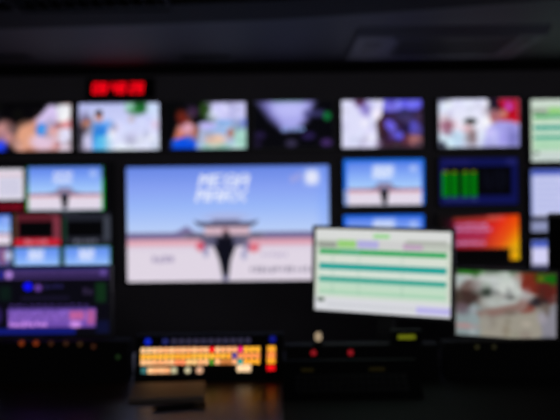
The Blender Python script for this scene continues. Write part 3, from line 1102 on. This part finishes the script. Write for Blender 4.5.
# closed notebook and a pen
P = W(163, 396, 2.3)
nb = thing('notebook', 'closed brown notebook on the desk in front of the lit keys', 'notebook', (-0.36, 2.42, DESK_Z), math.radians(5))
obj('cover', box(-.115, .115, -.105, .105, .010, .013, bevel=.001), M_COVER, nb)
obj('pages', box(-.112, .112, -.103, .103, .0022, .0098), M_PAPER, nb)
obj('back_cover', box(-.115, .115, -.105, .105, 0, .002, bevel=.0008), M_COVER, nb)
pn = thing('pen', 'black pen lying on the desk in front of the brown notebook', 'pen', (-0.31, 2.235, DESK_Z), math.radians(14))
RX = Matrix.Rotation(math.pi / 2, 4, 'Y')
obj('barrel', add_cyl(bmesh.new(), .0055, .0055, .10, Matrix.Translation((-.01, 0, .0056)) @ RX, 18), M_PANEL, pn, True)
obj('cap', add_cyl(bmesh.new(), .0056, .0050, .045, Matrix.Translation((.0630, 0, .0058)) @ RX, 18), M_PANEL, pn, True)
obj('tip', add_cyl(bmesh.new(), .001, .0050, .014, Matrix.Translation((-.0672, 0, .0056)) @ RX, 18), M_METAL, pn, True)
obj('clip', box(.05, .085, -.0015, .0015, .0112, .0126), M_METAL, pn)

# loudspeaker behind the right-hand monitor
P = W(577, 213, 2.88)
sp = thing('loudspeaker', 'tall black loudspeaker at the right edge behind the lower right desktop monitor', 'speaker', (P.x, 2.88, DESK_Z), math.radians(-21))
hs = P.z - DESK_Z
obj('cabinet', box(-.106, .106, 0, .2, 0, hs, bevel=.006), M_BEZEL, sp)
obj('grille_cloth', box(-.100, .100, -.012, -.0003, .015, hs - .015, bevel=.004), M_CLOTH, sp)
for z, r in ((hs * .33, .075), (hs * .75, .04)):
    obj('driver_ring', add_cyl(bmesh.new(), r, r * .95, .004, Matrix.Translation((0, -.0143, z)) @ Matrix.Rotation(math.pi / 2, 4, 'X'), 36), M_CONE, sp)

# ================================================== light, camera, exposure
# added fill lamp, unseen behind the camera, to lift the dark wall
ld = bpy.data.lights.new('wall_fill_light', 'AREA')
ld.shape = 'RECTANGLE'
ld.size, ld.size_y = 3.0, 0.8
ld.energy = 15.0
ld.color = (0.95, 0.94, 1.0)
lo_ = bpy.data.objects.new('wall_fill_light', ld)
COL.objects.link(lo_)
lo_.location = (0.5, -1.3, 1.8)
lo_.rotation_euler = (math.radians(90), 0, 0)

w = bpy.data.worlds.new('room_ambient')
S.world = w
w.use_nodes = True
bg = w.node_tree.nodes['Background']
bg.inputs['Color'].default_value = (0.85, 0.86, 1.0, 1)
bg.inputs['Strength'].default_value = 0.05

cd = bpy.data.cameras.new('camera')
cd.sensor_width = 36.0
cd.lens = F * 36.0 / 560.0
cd.dof.use_dof = True
cd.dof.focus_distance = 1.2
cd.dof.aperture_fstop = 2.8
cam = bpy.data.objects.new('camera', cd)
COL.objects.link(cam)
cam.matrix_world = Matrix.Translation((0, 0, CAM_Z)) @ Matrix.Rotation(math.pi / 2, 4, 'X') @ Matrix.Rotation(-ROLL, 4, 'Z')
S.camera = cam

S.view_settings.view_transform = 'Standard'
S.view_settings.look = 'None'
S.view_settings.exposure = 0.0
S.view_settings.gamma = 1.0
S.view_settings.use_curve_mapping = False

***

Your task: Copy out each line word for word, please, skipping the images.

Response for this exercise:
The Blender Python script for this scene continues. Write part 3, from line 1102 on. This part finishes the script. Write for Blender 4.5.
# closed notebook and a pen
P = W(163, 396, 2.3)
nb = thing('notebook', 'closed brown notebook on the desk in front of the lit keys', 'notebook', (-0.36, 2.42, DESK_Z), math.radians(5))
obj('cover', box(-.115, .115, -.105, .105, .010, .013, bevel=.001), M_COVER, nb)
obj('pages', box(-.112, .112, -.103, .103, .0022, .0098), M_PAPER, nb)
obj('back_cover', box(-.115, .115, -.105, .105, 0, .002, bevel=.0008), M_COVER, nb)
pn = thing('pen', 'black pen lying on the desk in front of the brown notebook', 'pen', (-0.31, 2.235, DESK_Z), math.radians(14))
RX = Matrix.Rotation(math.pi / 2, 4, 'Y')
obj('barrel', add_cyl(bmesh.new(), .0055, .0055, .10, Matrix.Translation((-.01, 0, .0056)) @ RX, 18), M_PANEL, pn, True)
obj('cap', add_cyl(bmesh.new(), .0056, .0050, .045, Matrix.Translation((.0630, 0, .0058)) @ RX, 18), M_PANEL, pn, True)
obj('tip', add_cyl(bmesh.new(), .001, .0050, .014, Matrix.Translation((-.0672, 0, .0056)) @ RX, 18), M_METAL, pn, True)
obj('clip', box(.05, .085, -.0015, .0015, .0112, .0126), M_METAL, pn)

# loudspeaker behind the right-hand monitor
P = W(577, 213, 2.88)
sp = thing('loudspeaker', 'tall black loudspeaker at the right edge behind the lower right desktop monitor', 'speaker', (P.x, 2.88, DESK_Z), math.radians(-21))
hs = P.z - DESK_Z
obj('cabinet', box(-.106, .106, 0, .2, 0, hs, bevel=.006), M_BEZEL, sp)
obj('grille_cloth', box(-.100, .100, -.012, -.0003, .015, hs - .015, bevel=.004), M_CLOTH, sp)
for z, r in ((hs * .33, .075), (hs * .75, .04)):
    obj('driver_ring', add_cyl(bmesh.new(), r, r * .95, .004, Matrix.Translation((0, -.0143, z)) @ Matrix.Rotation(math.pi / 2, 4, 'X'), 36), M_CONE, sp)

# ================================================== light, camera, exposure
# added fill lamp, unseen behind the camera, to lift the dark wall
ld = bpy.data.lights.new('wall_fill_light', 'AREA')
ld.shape = 'RECTANGLE'
ld.size, ld.size_y = 3.0, 0.8
ld.energy = 15.0
ld.color = (0.95, 0.94, 1.0)
lo_ = bpy.data.objects.new('wall_fill_light', ld)
COL.objects.link(lo_)
lo_.location = (0.5, -1.3, 1.8)
lo_.rotation_euler = (math.radians(90), 0, 0)

w = bpy.data.worlds.new('room_ambient')
S.world = w
w.use_nodes = True
bg = w.node_tree.nodes['Background']
bg.inputs['Color'].default_value = (0.85, 0.86, 1.0, 1)
bg.inputs['Strength'].default_value = 0.05

cd = bpy.data.cameras.new('camera')
cd.sensor_width = 36.0
cd.lens = F * 36.0 / 560.0
cd.dof.use_dof = True
cd.dof.focus_distance = 1.2
cd.dof.aperture_fstop = 2.8
cam = bpy.data.objects.new('camera', cd)
COL.objects.link(cam)
cam.matrix_world = Matrix.Translation((0, 0, CAM_Z)) @ Matrix.Rotation(math.pi / 2, 4, 'X') @ Matrix.Rotation(-ROLL, 4, 'Z')
S.camera = cam

S.view_settings.view_transform = 'Standard'
S.view_settings.look = 'None'
S.view_settings.exposure = 0.0
S.view_settings.gamma = 1.0
S.view_settings.use_curve_mapping = False